Meetings follow this general format:
- There is a meeting chair that will start the meeting
- The Chair will offer a moment of silence and a short opening prayer
- Volunteers read an introduction, the 12 steps &/or traditions
- The Chair will ask if there are any visitors or people new to recovery.
- Simply raise your hand and give your first name only. This lets us welcome you.
- Most meetings will pass around a New Comers Packet with phone numbers to give you after the meeting.
- Recovery "Birthday's" are announced at some meetings
- Announcements are made
- 7th tradition is observed
- Then either
- A speaker will talk on a topic or their experience, strength and hope, or
- Literature is read
- The meeting is then opened for sharing. Some meetings ask that sharing be limited to the topic of discussion, others allow getting current.

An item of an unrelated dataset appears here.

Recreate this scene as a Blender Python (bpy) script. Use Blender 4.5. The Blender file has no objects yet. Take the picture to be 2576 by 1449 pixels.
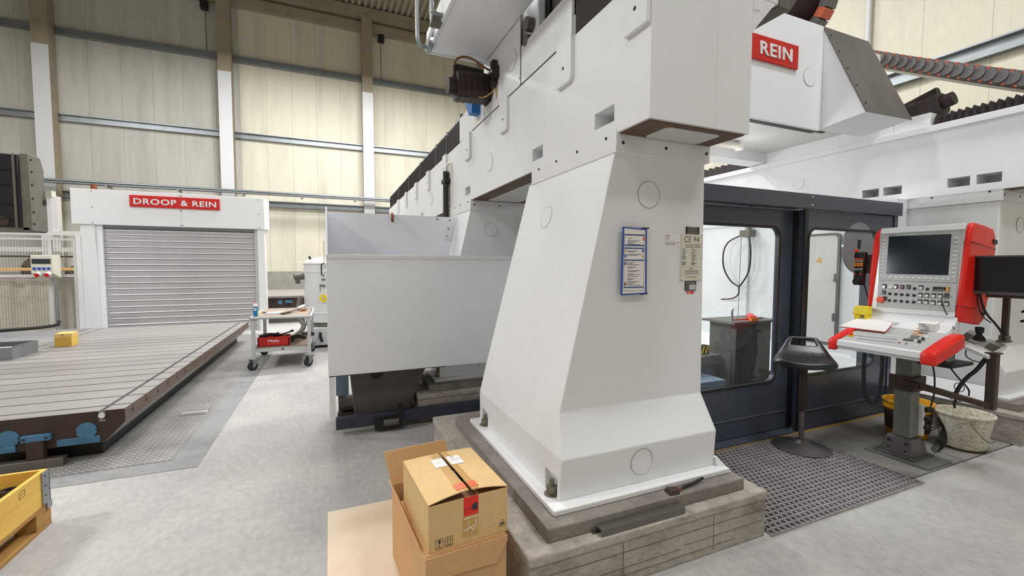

- You are free to share or not. There is no requirement, though experience has shown that it is very helpful to share just a little to help begin to break the chains of isolation. Perhaps something as simple as "Hi, my name is _____. I have no idea what to say."
- The Chair will end sharing shortly before the end of the meeting.
- A closing will be read.
- Finally everyone joins in a closing prayer (generally the Serenity Prayer) and the meeting is over.
Remember - You'll only have to go to your first meeting once!